Como a minhoca se alimenta dessa manta, ela permite que prosperem plantas não nativas, como a frângula e as gramíneas européias; isso, por sua vez, expulsa plantas endêmicas. Esse processo, combinado com os efeitos do aquecimento ao longo do tempo, pode, segundo Wackett, lentamente transformar a floresta boreal de Minnesota numa pradaria.
"Embora a minhoca seja minúscula e individualmente não pareça constituir uma ameaça, basta lembrar o número de minhocas existentes para entender que são organismos muito importantes, para o bem ou para o mal", avalia Wackett.
No verão passado, Wackett e seu supervisor, Kyungsoo Yoo, pedólogo da Universidade de Minnesota, descobriram que a minhoca invasora também se espalhou em trechos da floresta boreal do Alasca, incluindo a Reserva Nacional de Fauna e Flora de Kenai.
Em áreas severamente afetadas, a biomassa subterrânea de minhocas é 500 vezes maior do que a biomassa de alces nas mesmas áreas.
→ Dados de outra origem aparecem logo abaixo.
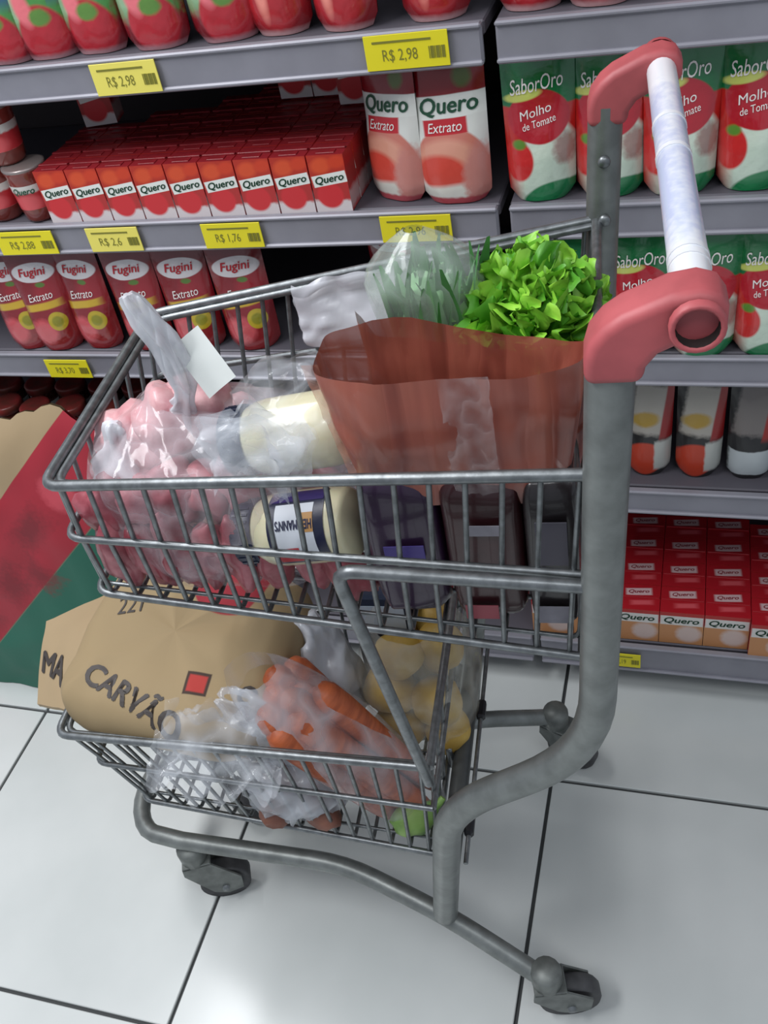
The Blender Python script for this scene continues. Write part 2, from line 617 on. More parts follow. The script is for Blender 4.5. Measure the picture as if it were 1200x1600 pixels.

Mesmo onde as minhocas aparecem esparsamente, elas ainda equivalem à biomassa de alces, que é considerada uma espécie fundamental no Alasca.
Para seu horror, Yoo também encontrou minhocas no limite do permafrost ao norte da região boreal. O ritmo de derretimento do permafrost e sua liberação de carbono preocupa grandemente os pesquisadores que vêm modelando a mudança climática.
A maior preocupação de Yoo é que a minhoca penetre ainda mais ao norte da região boreal e se espalhe pelo permafrost. "Só o impacto dela já pode ser bem devastador, tomando como base o que temos visto em Minnesota, Nova Inglaterra e partes do Canadá."
Não há nenhum mecanismo conhecido que erradique a minhoca da floresta boreal; seu efeito é permanente. No entanto, por conta própria, a população de minhocas se alastra menos de nove metros por ano. Wackett argumenta que ensinar as pessoas a não transportá-las até áreas não afetadas ajudará a desacelerar seu avanço.
Enquanto os cientistas analisam os efeitos conhecidos da minhoca, eles também estão de olho num novo invasor: a minhoca asiática, que chegou à região sul de Quebec e Ontário.
"Não tenho certeza de quais são as implicações para o carbono, mas a asiática é bastante agressiva e parece ser uma forte concorrente da europeia", informa Cameron. "Esse é outro problema no horizonte."